Alice Kaplan appointed Sterling Professor of French

Professor Alice Kaplan
January 17, 2020

Alice Kaplan, the John M. Musser Professor of French and incoming Director of the Whitney Humanities Center, has been named a Sterling Professor.

The Sterling Professorship is the highest honor available to Yale faculty and recognizes faculty members who are world leaders in their fields. Kaplan’s award of a Sterling Professorship is a testimony to her intellectual leadership, stature as a distinguished researcher and accomplished teacher, and vital contributions to the Yale community. “Alice Kaplan is an extraordinarily accomplished scholar, a capacious thinker, and a generous and gracious colleague,” said FAS Dean Tamar Gendler, “I am thrilled that Yale is recognizing her with the Sterling Professorship.”

Kaplan, who also was recently named Director of the Whitney Humanities Center, is the author of seven books. She has been acclaimed by readers, scholars, and critics for her innovative use of archival sources to uncover the histories of literature; her ingenious reframing of the complex lives of figures such as Robert Brasiliach, Albert Camus, Celine, Angela Davis, Jacqueline Kennedy Onassis, and others; and her fearless engagement with fascism’s intellectual history.  Her award-winning body of work includes the memoir French Lessons (Nominee, National Book Critics Circle Award, 1993); histories of French fascism and literature such as The Collaborator (Finalist, National Book Award and the National Book Critics Circle Award and winner, Times Book Prize for History, 2000); and, most recently, Looking for the Stranger (New York Times Notable Book and finalist, National Book Critics Circle Award, 2016) a new examination of the life and work of Albert Camus.

“Alice Kaplan teaches us through her intellectual obsessions how we are all deserving subjects of, and prone to, powerful attention,” said Acting FAS Dean of Humanities Katie Lofton. “She changed the culture of literary studies through her fierce, perspicacious writing. Nobody is more deserving of this, the highest honor Yale can bestow on its faculty.”

In 2018, Kaplan co-founded the Yale Translation Initiative at the MacMillian Center, where she currently serves as inaugural Director of the initiative. In that role, she has convened scholars who approach translation from a wide range of disciplines–from computer science to literature; from linguistics to political science–re-shaping the field of translation and revealing it to be a crucial cross-disciplinary tool for scholarly innovation.  In addition, Kaplan is renowned for her translations of French literature, particularly of works by authors Roger Grenier, Evelyne Bloch-Dano, and Louis Guilloux.

Kaplan has deep connections to Yale.

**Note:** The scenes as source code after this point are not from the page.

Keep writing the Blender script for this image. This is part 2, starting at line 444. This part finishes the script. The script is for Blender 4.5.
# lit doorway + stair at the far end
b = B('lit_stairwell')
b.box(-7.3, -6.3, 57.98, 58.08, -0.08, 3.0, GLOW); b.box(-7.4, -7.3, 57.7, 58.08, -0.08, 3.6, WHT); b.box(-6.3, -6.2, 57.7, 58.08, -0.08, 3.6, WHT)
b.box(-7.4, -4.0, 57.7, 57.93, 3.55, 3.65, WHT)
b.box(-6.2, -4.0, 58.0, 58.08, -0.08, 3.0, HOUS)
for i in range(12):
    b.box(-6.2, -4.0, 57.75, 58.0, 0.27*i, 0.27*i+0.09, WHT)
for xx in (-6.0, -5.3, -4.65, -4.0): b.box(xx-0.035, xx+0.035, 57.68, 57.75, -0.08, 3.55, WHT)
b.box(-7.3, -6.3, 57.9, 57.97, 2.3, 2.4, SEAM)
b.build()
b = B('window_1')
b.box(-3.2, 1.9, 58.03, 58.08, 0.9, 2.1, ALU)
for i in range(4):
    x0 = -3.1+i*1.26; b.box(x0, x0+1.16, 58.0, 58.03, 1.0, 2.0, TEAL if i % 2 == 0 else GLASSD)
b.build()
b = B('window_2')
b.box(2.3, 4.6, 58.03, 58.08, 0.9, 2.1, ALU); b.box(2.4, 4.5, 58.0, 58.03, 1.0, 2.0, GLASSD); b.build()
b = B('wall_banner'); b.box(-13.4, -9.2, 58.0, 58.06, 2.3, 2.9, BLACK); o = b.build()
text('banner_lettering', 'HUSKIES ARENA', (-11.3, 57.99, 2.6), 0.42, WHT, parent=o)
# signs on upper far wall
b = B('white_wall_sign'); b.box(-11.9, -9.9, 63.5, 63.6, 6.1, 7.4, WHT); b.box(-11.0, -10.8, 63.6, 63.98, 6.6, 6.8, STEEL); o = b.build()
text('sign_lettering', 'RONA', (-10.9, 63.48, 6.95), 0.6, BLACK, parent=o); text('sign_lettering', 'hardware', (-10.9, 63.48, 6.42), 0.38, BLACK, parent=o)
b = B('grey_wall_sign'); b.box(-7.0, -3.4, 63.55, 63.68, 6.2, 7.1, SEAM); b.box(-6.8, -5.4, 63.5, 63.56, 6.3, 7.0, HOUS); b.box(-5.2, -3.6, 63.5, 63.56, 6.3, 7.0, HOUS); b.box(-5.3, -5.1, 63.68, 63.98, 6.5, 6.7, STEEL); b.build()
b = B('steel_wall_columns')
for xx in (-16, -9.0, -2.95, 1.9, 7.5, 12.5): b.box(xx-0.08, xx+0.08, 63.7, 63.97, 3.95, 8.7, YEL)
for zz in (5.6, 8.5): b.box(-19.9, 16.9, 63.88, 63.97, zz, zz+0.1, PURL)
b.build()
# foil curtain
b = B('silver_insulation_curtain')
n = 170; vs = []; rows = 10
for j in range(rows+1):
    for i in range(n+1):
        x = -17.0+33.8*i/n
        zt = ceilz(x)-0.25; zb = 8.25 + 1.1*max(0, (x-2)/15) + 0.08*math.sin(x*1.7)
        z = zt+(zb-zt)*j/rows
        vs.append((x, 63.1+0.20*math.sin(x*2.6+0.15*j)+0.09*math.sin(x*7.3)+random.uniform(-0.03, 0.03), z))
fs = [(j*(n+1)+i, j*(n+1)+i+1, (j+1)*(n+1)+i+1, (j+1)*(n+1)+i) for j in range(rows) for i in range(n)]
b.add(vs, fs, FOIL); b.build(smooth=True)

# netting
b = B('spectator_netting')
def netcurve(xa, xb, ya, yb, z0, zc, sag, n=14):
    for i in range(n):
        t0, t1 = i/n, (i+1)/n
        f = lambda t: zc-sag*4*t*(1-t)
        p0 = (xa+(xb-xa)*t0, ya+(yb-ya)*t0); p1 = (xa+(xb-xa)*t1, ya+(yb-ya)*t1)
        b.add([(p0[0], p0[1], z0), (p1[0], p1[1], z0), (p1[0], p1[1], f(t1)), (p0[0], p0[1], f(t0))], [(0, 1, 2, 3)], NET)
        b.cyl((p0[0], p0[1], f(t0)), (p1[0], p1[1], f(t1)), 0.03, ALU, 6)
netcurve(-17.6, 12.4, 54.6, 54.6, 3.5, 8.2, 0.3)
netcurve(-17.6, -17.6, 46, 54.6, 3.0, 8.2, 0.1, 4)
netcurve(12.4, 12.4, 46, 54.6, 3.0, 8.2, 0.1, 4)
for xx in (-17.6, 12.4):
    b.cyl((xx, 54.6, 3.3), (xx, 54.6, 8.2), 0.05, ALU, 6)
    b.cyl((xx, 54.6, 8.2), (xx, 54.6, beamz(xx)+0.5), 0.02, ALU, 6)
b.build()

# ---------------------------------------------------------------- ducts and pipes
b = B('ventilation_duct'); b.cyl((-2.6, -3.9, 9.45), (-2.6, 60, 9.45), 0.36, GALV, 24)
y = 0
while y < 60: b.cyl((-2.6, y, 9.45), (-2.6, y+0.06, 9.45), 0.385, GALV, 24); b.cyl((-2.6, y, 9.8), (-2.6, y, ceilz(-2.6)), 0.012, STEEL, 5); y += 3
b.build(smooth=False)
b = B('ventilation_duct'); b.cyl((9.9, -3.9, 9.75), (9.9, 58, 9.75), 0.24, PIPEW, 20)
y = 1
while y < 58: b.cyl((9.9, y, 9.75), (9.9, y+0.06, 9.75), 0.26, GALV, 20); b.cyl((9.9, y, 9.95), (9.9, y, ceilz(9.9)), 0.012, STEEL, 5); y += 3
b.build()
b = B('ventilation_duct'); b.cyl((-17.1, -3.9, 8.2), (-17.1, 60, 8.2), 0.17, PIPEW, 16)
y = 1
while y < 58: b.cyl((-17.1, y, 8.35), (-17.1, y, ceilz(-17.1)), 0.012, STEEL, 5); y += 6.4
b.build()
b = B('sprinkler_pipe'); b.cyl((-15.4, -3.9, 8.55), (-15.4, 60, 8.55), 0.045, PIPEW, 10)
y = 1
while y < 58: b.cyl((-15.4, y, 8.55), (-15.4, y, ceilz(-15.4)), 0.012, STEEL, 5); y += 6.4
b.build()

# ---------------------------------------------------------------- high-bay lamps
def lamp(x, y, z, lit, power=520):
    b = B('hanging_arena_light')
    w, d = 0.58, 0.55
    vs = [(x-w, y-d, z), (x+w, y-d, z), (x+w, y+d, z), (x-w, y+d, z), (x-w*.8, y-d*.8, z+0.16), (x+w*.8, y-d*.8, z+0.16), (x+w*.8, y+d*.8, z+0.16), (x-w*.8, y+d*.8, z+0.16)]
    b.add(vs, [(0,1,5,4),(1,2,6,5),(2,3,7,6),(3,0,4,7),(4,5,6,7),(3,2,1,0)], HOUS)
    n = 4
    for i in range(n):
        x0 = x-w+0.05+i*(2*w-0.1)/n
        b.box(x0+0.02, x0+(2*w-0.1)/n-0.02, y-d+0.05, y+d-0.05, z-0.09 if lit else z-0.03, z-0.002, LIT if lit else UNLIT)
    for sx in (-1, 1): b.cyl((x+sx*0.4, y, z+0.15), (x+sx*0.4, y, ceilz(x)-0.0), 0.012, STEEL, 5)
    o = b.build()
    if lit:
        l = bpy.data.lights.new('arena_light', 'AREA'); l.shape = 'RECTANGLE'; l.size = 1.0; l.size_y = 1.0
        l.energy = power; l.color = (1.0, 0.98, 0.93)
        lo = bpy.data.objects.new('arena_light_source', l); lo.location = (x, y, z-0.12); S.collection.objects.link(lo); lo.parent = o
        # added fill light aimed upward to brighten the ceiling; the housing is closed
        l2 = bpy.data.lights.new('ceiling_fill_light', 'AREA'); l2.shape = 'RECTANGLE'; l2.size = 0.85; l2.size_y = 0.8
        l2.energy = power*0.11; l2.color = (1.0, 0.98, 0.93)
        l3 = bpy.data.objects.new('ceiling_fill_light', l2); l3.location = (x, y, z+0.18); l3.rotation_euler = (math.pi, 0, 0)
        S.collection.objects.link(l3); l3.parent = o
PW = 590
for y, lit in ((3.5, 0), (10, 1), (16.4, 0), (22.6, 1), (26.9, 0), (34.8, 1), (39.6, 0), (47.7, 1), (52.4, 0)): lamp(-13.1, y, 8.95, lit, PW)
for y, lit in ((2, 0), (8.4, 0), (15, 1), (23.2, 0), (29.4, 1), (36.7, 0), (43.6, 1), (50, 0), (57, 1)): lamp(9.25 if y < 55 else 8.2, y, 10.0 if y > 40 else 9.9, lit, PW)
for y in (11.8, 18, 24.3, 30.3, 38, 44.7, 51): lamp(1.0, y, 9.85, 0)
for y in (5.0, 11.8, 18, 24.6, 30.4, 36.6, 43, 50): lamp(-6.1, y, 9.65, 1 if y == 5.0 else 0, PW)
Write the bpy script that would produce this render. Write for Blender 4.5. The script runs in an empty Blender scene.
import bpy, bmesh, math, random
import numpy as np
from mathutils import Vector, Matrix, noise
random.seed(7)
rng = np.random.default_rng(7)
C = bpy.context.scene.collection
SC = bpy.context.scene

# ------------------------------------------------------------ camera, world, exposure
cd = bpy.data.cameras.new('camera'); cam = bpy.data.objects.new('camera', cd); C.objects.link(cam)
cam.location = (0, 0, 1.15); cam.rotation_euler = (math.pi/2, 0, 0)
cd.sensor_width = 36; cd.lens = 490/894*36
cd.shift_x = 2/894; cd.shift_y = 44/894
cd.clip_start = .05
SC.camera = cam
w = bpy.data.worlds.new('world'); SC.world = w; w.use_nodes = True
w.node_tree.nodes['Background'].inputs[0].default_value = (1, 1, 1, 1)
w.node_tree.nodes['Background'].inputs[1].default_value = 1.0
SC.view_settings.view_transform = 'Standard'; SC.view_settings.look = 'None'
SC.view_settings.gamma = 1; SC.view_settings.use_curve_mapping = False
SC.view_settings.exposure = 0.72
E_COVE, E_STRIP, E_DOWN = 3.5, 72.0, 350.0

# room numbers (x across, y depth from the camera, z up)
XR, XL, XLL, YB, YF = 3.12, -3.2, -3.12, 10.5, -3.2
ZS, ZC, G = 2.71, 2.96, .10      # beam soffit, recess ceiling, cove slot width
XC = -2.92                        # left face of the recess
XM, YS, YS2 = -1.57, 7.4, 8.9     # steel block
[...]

After earning her BA from the University of California, Berkeley, she came to Yale, where in 1981, she completed a Ph.D. in French and Philosophy. She went on to join the faculty at Duke University, where she served as Professor of Romance Studies, Literature, and History, and was the founding Director of Duke’s Center for French and Francophone Studies. Kaplan returned to Yale as a member of the faculty in 2008. She is currently an affiliated faculty member in the Departments of Comparative Literature, Women’s, Gender, and Sexuality Studies, and the Humanities Program.

Kaplan is the recipient of a distinguished set of national and international awards and honors. She is a Guggenheim Fellow, a member of the American Academy of Arts and Sciences, a recipient of the French Légion d’Honneur, and three-time National Book Critics Circle Award nominee.  She also is a trustee of the Camargo Foundation in Cassis, France, and a founding member of the MaisonDAR collective in Algiers.